» **Goal of the exercise**: Give back the full listing verbatim, apart from its images.
┄┄┄┄┄┄┄┄┄┄┄┄┄┄┄┄┄┄┄┄
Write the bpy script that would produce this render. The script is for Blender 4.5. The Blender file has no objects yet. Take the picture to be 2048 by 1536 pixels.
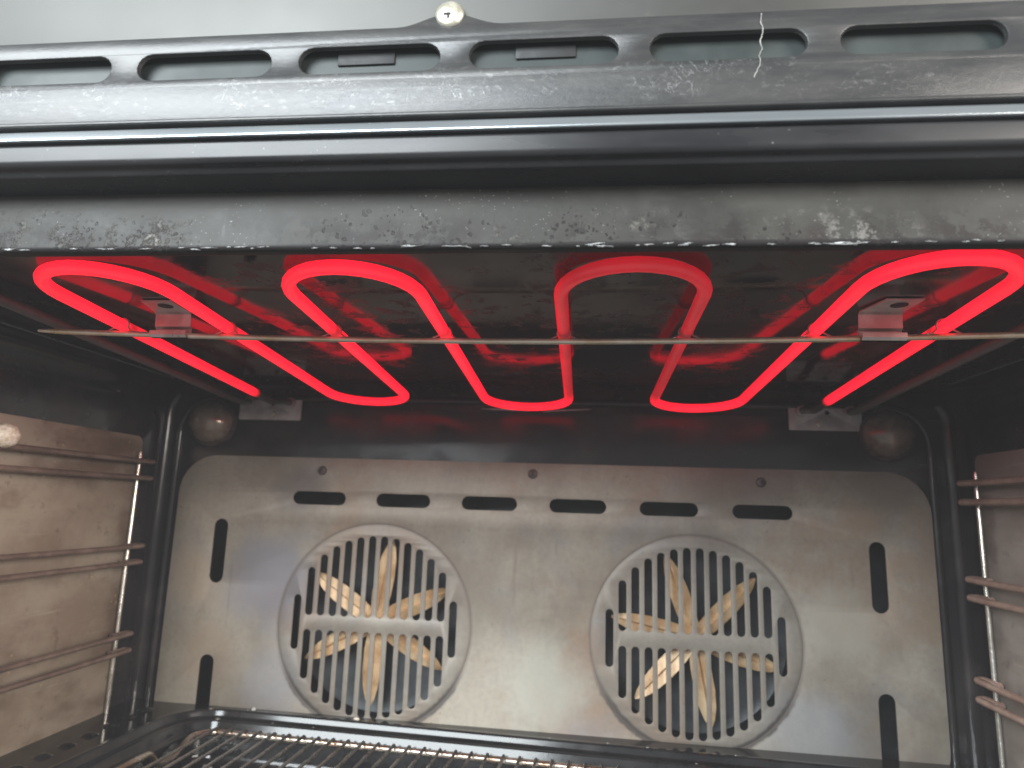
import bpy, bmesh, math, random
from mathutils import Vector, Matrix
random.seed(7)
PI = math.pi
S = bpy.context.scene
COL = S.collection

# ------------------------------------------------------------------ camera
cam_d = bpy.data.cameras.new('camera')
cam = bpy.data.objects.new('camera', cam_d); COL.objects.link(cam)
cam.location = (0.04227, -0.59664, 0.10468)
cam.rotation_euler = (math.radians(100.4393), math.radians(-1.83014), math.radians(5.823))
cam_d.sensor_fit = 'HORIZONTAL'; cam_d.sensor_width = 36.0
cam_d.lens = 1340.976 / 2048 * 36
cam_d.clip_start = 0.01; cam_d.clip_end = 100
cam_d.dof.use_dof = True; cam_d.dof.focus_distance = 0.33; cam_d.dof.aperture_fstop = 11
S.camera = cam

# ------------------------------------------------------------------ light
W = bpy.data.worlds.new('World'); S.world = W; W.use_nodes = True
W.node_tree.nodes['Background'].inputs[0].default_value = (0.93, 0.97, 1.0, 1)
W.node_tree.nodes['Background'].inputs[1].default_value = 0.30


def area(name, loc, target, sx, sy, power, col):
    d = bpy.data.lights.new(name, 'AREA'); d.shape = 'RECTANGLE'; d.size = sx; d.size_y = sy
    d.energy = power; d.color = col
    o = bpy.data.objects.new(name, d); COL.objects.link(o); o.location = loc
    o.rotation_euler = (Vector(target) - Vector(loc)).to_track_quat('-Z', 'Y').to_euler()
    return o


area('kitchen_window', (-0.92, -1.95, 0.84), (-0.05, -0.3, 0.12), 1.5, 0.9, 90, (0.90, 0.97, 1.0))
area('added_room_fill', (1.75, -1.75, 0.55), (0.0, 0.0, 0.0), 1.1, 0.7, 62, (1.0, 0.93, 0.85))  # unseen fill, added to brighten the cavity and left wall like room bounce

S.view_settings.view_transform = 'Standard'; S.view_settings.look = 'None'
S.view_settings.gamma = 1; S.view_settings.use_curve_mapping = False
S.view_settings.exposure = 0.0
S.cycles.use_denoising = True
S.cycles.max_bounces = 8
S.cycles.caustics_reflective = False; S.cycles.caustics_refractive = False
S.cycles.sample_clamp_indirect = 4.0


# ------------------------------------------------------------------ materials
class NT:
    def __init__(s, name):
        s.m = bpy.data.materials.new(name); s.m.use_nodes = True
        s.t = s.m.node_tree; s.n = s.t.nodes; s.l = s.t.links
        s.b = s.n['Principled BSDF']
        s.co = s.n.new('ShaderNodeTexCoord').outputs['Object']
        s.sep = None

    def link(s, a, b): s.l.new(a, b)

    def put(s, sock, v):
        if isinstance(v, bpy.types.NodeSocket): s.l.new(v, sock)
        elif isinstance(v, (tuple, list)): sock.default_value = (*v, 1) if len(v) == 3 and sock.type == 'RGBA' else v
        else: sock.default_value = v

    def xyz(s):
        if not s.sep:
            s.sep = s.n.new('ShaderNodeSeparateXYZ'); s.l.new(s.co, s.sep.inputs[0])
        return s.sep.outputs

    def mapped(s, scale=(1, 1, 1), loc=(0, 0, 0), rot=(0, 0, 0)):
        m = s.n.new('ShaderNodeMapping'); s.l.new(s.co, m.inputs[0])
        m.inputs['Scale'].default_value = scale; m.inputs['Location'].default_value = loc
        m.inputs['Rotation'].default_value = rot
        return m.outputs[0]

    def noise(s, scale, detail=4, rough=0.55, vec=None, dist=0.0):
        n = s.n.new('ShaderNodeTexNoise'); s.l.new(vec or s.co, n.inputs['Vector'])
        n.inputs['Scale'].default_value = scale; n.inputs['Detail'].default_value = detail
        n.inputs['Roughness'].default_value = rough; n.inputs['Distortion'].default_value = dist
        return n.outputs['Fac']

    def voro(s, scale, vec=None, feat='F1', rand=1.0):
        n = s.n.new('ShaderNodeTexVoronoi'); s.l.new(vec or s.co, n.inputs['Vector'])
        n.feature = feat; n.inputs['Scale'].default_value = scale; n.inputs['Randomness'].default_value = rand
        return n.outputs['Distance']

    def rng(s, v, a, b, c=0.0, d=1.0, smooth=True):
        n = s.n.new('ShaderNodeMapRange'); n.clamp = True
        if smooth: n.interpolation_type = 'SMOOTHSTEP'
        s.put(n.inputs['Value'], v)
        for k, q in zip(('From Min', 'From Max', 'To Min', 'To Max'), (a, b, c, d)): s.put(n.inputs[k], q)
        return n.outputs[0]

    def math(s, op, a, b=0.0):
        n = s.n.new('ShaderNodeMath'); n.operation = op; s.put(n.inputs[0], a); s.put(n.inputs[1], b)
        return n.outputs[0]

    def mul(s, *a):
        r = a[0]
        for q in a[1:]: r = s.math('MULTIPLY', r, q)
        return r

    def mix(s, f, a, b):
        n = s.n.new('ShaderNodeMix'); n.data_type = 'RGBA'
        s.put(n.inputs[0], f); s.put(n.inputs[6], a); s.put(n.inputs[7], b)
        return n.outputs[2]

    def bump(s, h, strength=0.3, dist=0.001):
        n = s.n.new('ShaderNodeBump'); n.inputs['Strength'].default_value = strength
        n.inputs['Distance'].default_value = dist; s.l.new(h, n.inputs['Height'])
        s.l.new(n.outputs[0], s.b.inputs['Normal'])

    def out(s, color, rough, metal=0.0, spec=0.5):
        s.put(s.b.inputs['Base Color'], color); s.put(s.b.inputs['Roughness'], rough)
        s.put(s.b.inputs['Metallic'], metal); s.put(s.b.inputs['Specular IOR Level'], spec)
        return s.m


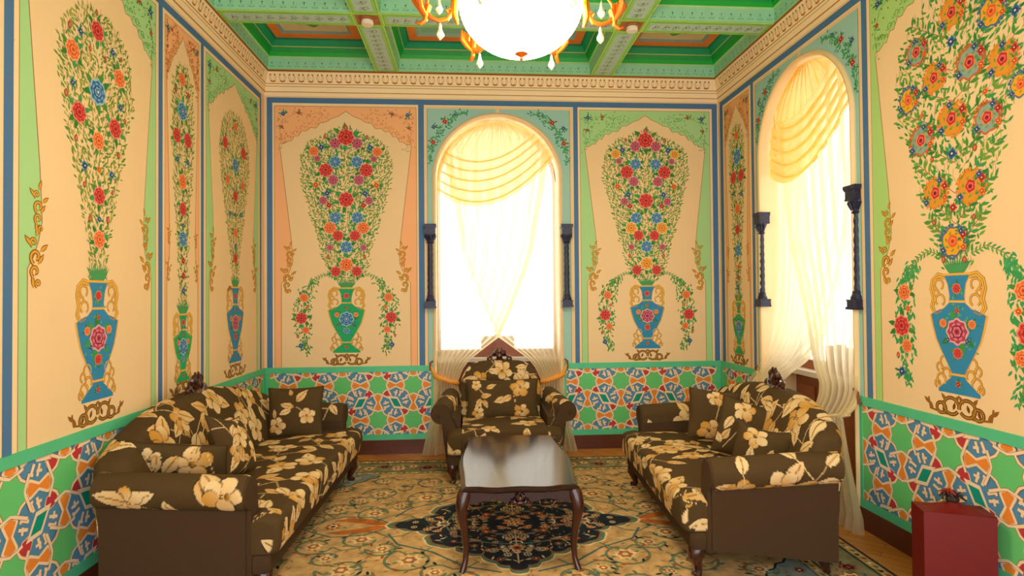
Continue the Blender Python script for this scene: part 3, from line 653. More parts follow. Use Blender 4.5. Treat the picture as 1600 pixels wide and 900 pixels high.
┄┄┄┄┄┄┄┄┄┄┄┄┄┄┄┄┄┄┄┄
» **Answer to the problem**:
Write the bpy script that would produce this render. The script is for Blender 4.5. The Blender file has no objects yet. Take the picture to be 2048 by 1536 pixels.
import bpy, bmesh, math, random
from mathutils import Vector, Matrix
random.seed(7)
PI = math.pi
S = bpy.context.scene
COL = S.collection

# ------------------------------------------------------------------ camera
cam_d = bpy.data.cameras.new('camera')
cam = bpy.data.objects.new('camera', cam_d); COL.objects.link(cam)
cam.location = (0.04227, -0.59664, 0.10468)
cam.rotation_euler = (math.radians(100.4393), math.radians(-1.83014), math.radians(5.823))
cam_d.sensor_fit = 'HORIZONTAL'; cam_d.sensor_width = 36.0
cam_d.lens = 1340.976 / 2048 * 36
cam_d.clip_start = 0.01; cam_d.clip_end = 100
cam_d.dof.use_dof = True; cam_d.dof.focus_distance = 0.33; cam_d.dof.aperture_fstop = 11
S.camera = cam

# ------------------------------------------------------------------ light
W = bpy.data.worlds.new('World'); S.world = W; W.use_nodes = True
W.node_tree.nodes['Background'].inputs[0].default_value = (0.93, 0.97, 1.0, 1)
W.node_tree.nodes['Background'].inputs[1].default_value = 0.30


def area(name, loc, target, sx, sy, power, col):
    d = bpy.data.lights.new(name, 'AREA'); d.shape = 'RECTANGLE'; d.size = sx; d.size_y = sy
    d.energy = power; d.color = col
    o = bpy.data.objects.new(name, d); COL.objects.link(o); o.location = loc
    o.rotation_euler = (Vector(target) - Vector(loc)).to_track_quat('-Z', 'Y').to_euler()
    return o


area('kitchen_window', (-0.92, -1.95, 0.84), (-0.05, -0.3, 0.12), 1.5, 0.9, 90, (0.90, 0.97, 1.0))
area('added_room_fill', (1.75, -1.75, 0.55), (0.0, 0.0, 0.0), 1.1, 0.7, 62, (1.0, 0.93, 0.85))  # unseen fill, added to brighten the cavity and left wall like room bounce

S.view_settings.view_transform = 'Standard'; S.view_settings.look = 'None'
S.view_settings.gamma = 1; S.view_settings.use_curve_mapping = False
S.view_settings.exposure = 0.0
S.cycles.use_denoising = True
S.cycles.max_bounces = 8
S.cycles.caustics_reflective = False; S.cycles.caustics_refractive = False
S.cycles.sample_clamp_indirect = 4.0


# ------------------------------------------------------------------ materials
class NT:
    def __init__(s, name):
        s.m = bpy.data.materials.new(name); s.m.use_nodes = True
        s.t = s.m.node_tree; s.n = s.t.nodes; s.l = s.t.links
        s.b = s.n['Principled BSDF']
        s.co = s.n.new('ShaderNodeTexCoord').outputs['Object']
        s.sep = None

    def link(s, a, b): s.l.new(a, b)

    def put(s, sock, v):
        if isinstance(v, bpy.types.NodeSocket): s.l.new(v, sock)
        elif isinstance(v, (tuple, list)): sock.default_value = (*v, 1) if len(v) == 3 and sock.type == 'RGBA' else v
        else: sock.default_value = v

    def xyz(s):
        if not s.sep:
            s.sep = s.n.new('ShaderNodeSeparateXYZ'); s.l.new(s.co, s.sep.inputs[0])
        return s.sep.outputs

    def mapped(s, scale=(1, 1, 1), loc=(0, 0, 0), rot=(0, 0, 0)):
        m = s.n.new('ShaderNodeMapping'); s.l.new(s.co, m.inputs[0])
        m.inputs['Scale'].default_value = scale; m.inputs['Location'].default_value = loc
        m.inputs['Rotation'].default_value = rot
        return m.outputs[0]

    def noise(s, scale, detail=4, rough=0.55, vec=None, dist=0.0):
        n = s.n.new('ShaderNodeTexNoise'); s.l.new(vec or s.co, n.inputs['Vector'])
        n.inputs['Scale'].default_value = scale; n.inputs['Detail'].default_value = detail
        n.inputs['Roughness'].default_value = rough; n.inputs['Distortion'].default_value = dist
        return n.outputs['Fac']

    def voro(s, scale, vec=None, feat='F1', rand=1.0):
        n = s.n.new('ShaderNodeTexVoronoi'); s.l.new(vec or s.co, n.inputs['Vector'])
        n.feature = feat; n.inputs['Scale'].default_value = scale; n.inputs['Randomness'].default_value = rand
        return n.outputs['Distance']

    def rng(s, v, a, b, c=0.0, d=1.0, smooth=True):
        n = s.n.new('ShaderNodeMapRange'); n.clamp = True
        if smooth: n.interpolation_type = 'SMOOTHSTEP'
        s.put(n.inputs['Value'], v)
        for k, q in zip(('From Min', 'From Max', 'To Min', 'To Max'), (a, b, c, d)): s.put(n.inputs[k], q)
        return n.outputs[0]

    def math(s, op, a, b=0.0):
        n = s.n.new('ShaderNodeMath'); n.operation = op; s.put(n.inputs[0], a); s.put(n.inputs[1], b)
        return n.outputs[0]

    def mul(s, *a):
        r = a[0]
        for q in a[1:]: r = s.math('MULTIPLY', r, q)
        return r

    def mix(s, f, a, b):
        n = s.n.new('ShaderNodeMix'); n.data_type = 'RGBA'
        s.put(n.inputs[0], f); s.put(n.inputs[6], a); s.put(n.inputs[7], b)
        return n.outputs[2]

    def bump(s, h, strength=0.3, dist=0.001):
        n = s.n.new('ShaderNodeBump'); n.inputs['Strength'].default_value = strength
        n.inputs['Distance'].default_value = dist; s.l.new(h, n.inputs['Height'])
        s.l.new(n.outputs[0], s.b.inputs['Normal'])

    def out(s, color, rough, metal=0.0, spec=0.5):
        s.put(s.b.inputs['Base Color'], color); s.put(s.b.inputs['Roughness'], rough)
        s.put(s.b.inputs['Metallic'], metal); s.put(s.b.inputs['Specular IOR Level'], spec)
        return s.m


Continue the Blender Python script for this scene: part 3, from line 653. More parts follow. Use Blender 4.5. Treat the picture as 1600 pixels wide and 900 pixels high.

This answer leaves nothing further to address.